The Chinese delegation pleaded that Shangtung, the birthplace of Confucius and Mencius was the Holy Land of China, and that the German rights which the Japanese had claimed to inherit had ceased to excist when China entered the war in 1917 on the side of the Allies and abrogated all treaties with Germany. Moreover, Article 5 of the 1898 agreement on Kiaochow stipulated that "Germany engages at no time to sublet the territory leased from China to another power." Similarly the Twenty-on Demands were invalid because the Chinese parliament had never ratified them. Moreover, China's entry into the war in1917 had so changed its status - from a neutral to a belligerent - that it was qualified to invoke the international law principle of 'rebus sic stantibus' to nullify the Twenty-one Demands.

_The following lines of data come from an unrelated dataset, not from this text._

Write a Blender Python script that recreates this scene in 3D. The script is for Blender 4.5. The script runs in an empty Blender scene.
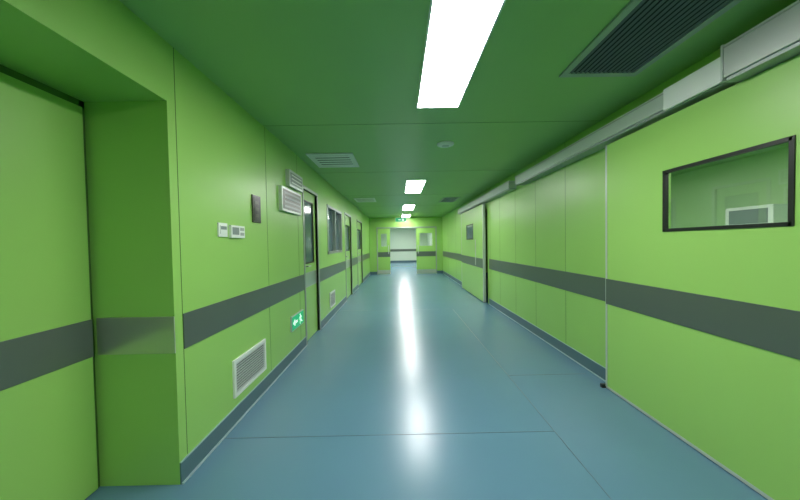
import bpy, bmesh, math, random
from mathutils import Matrix, Vector
random.seed(4)
sc=bpy.context.scene
sc.view_settings.view_transform='Standard'
sc.view_settings.look='None'
sc.view_settings.exposure=0.0

# ---------------------------------------------------------------- materials
def mat(name,col,rough=.5,metal=0.,spec=.5,coat=0.,emis=None,es=0.,noise=0.,nscale=6.,rnoise=0.,bump=0.,bscale=60.):
    m=bpy.data.materials.new(name);m.use_nodes=True
    nt=m.node_tree;b=nt.nodes['Principled BSDF']
    b.inputs['Base Color'].default_value=(*col,1);b.inputs['Roughness'].default_value=rough
    b.inputs['Metallic'].default_value=metal;b.inputs['Specular IOR Level'].default_value=spec
    b.inputs['Coat Weight'].default_value=coat;b.inputs['Coat Roughness'].default_value=.12
    if emis: b.inputs['Emission Color'].default_value=(*emis,1);b.inputs['Emission Strength'].default_value=es
    if noise or rnoise or bump:
        tc=nt.nodes.new('ShaderNodeTexCoord')
        n=nt.nodes.new('ShaderNodeTexNoise');n.inputs['Scale'].default_value=nscale;n.inputs['Detail'].default_value=5
        nt.links.new(tc.outputs['Object'],n.inputs['Vector'])
        if noise:
            mr=nt.nodes.new('ShaderNodeMapRange');mr.inputs[3].default_value=1-noise;mr.inputs[4].default_value=1+noise
            nt.links.new(n.outputs['Fac'],mr.inputs[0])
            h=nt.nodes.new('ShaderNodeHueSaturation');h.inputs['Color'].default_value=(*col,1)
            nt.links.new(mr.outputs[0],h.inputs['Value']);nt.links.new(h.outputs[0],b.inputs['Base Color'])
        if bump:
            n2=nt.nodes.new('ShaderNodeTexNoise');n2.inputs['Scale'].default_value=bscale
            nt.links.new(tc.outputs['Object'],n2.inputs['Vector'])
            bp=nt.nodes.new('ShaderNodeBump');bp.inputs['Strength'].default_value=bump;bp.inputs['Distance'].default_value=.002
            nt.links.new(n2.outputs['Fac'],bp.inputs['Height']);nt.links.new(bp.outputs[0],b.inputs['Normal'])
    return m
GREEN=(.29,.55,.125)
M_wall=mat('green_wall_panel',GREEN,.36,noise=.03,nscale=2.,bump=.03,bscale=40)
M_door=mat('green_door_panel',(.31,.57,.135),.34,noise=.02,nscale=2.)
M_ceil=mat('green_ceiling_panel',(.26,.475,.155),.40,noise=.03,nscale=2.)
M_seam_shade=mat('dark_green_joint_and_shade',(.06,.15,.03),.6)
M_band=mat('grey_bumper_band',(.13,.16,.14),.3,metal=.45,noise=.05,nscale=3)
M_steel=mat('brushed_steel',(.55,.57,.52),.28,metal=.8,noise=.05,nscale=4)
M_band2=mat('satin_steel_band',(.17,.20,.18),.3,metal=.5,noise=.05,nscale=4)
M_base=mat('slate_baseboard',(.075,.145,.18),.4)
M_cove=mat('pale_cove_line',(.30,.42,.46),.35)
M_alu=mat('white_aluminium',(.56,.60,.58),.32,metal=.35)
M_alud=mat('grey_aluminium',(.38,.42,.40),.4,metal=.5)
M_black=mat('black_frame',(.012,.013,.013),.35)
M_dark=mat('dark_cavity',(.012,.018,.014),.8)
M_white=mat('white_plastic',(.75,.78,.76),.4)
M_grey=mat('grey_screen',(.20,.24,.24),.3)
M_brown=mat('dark_panel',(.045,.05,.035),.3)
M_light=mat('lamp_diffuser',(.9,.9,.9),.5,emis=(1.,.99,.98),es=44)
M_light2=mat('added_room_lamp',(.9,.9,.9),.5,emis=(1.,1.,.97),es=42)
M_light3=mat('added_lobby_lamp',(.9,.9,.9),.5,emis=(1.,1.,.98),es=75)
M_exit=mat('exit_green',(.0,.30,.12),.4,emis=(.0,.55,.22),es=.45)
M_exitw=mat('exit_white',(.8,.95,.85),.4,emis=(.7,1.,.8),es=.7)
M_room=mat('pale_room_wall',(.47,.63,.40),.5)
M_lob=mat('lobby_wall',(.62,.72,.60),.5)
M_bluegl=mat('blue_dark_glass',(.07,.13,.15),.1,spec=.6)
M_slat=mat('grille_slat_grey',(.10,.13,.11),.45,metal=.3)
M_gap=mat('grille_shadow_gap',(.10,.11,.10),.7)
M_floor=mat('blue_vinyl_floor',(.11,.228,.325),.27,spec=.6,noise=.05,nscale=1.5)
def glass_mat():
    m=bpy.data.materials.new('window_glass');m.use_nodes=True;nt=m.node_tree
    nt.nodes.clear();o=nt.nodes.new('ShaderNodeOutputMaterial');mx=nt.nodes.new('ShaderNodeMixShader')
    t=nt.nodes.new('ShaderNodeBsdfTransparent');t.inputs[0].default_value=(.92,.96,.93,1)
    g=nt.nodes.new('ShaderNodeBsdfGlossy');g.inputs['Roughness'].default_value=.02
    mx.inputs[0].default_value=.09
    nt.links.new(t.outputs[0],mx.inputs[1]);nt.links.new(g.outputs[0],mx.inputs[2])
    nt.links.new(mx.outputs[0],o.inputs[0]);return m
M_glass=glass_mat()

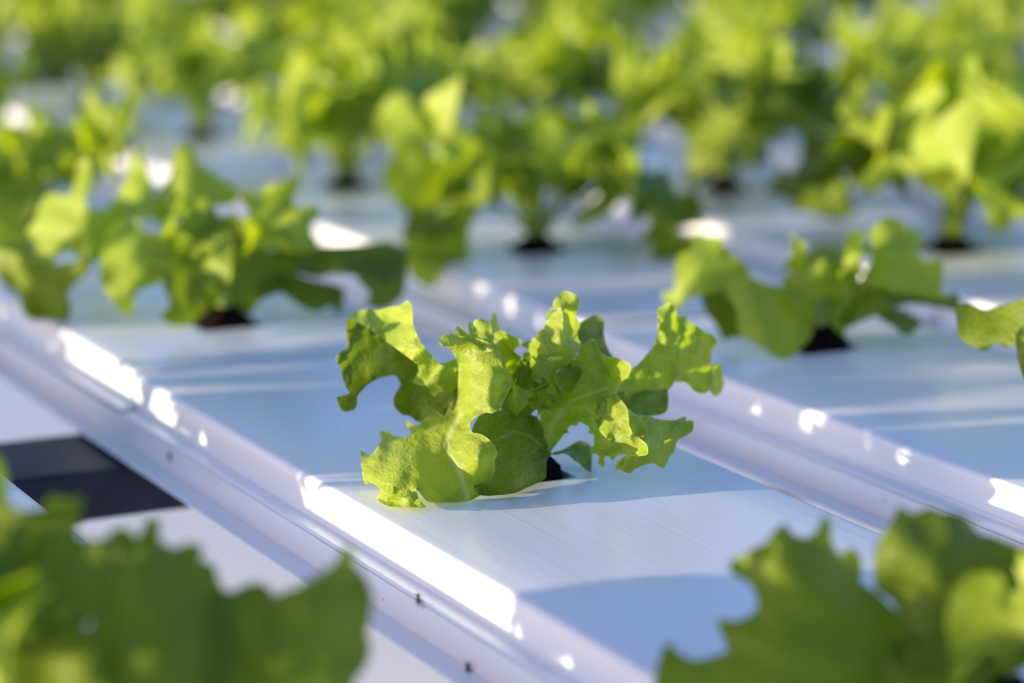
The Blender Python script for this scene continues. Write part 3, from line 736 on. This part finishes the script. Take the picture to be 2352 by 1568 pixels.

But no amount of Chinese argument could alter the great powers self-interests decision and the fate of Shangtung and the Japanese Twenty-one Demands were sealed.
The Chinese can never forget that the Allies were bound by the secret treaties to support the Japanese position vis-a-vis China.
China and the Chinese people must remember never to trust or rely on other people and other countries. The Chinese people must continuously build up its strength both politically, economically and militarily and make sure they are second to none. Only in this way China can thrive forever in happy living and survive in milleniums in the world full of evil and wicked Western white supremacist powers.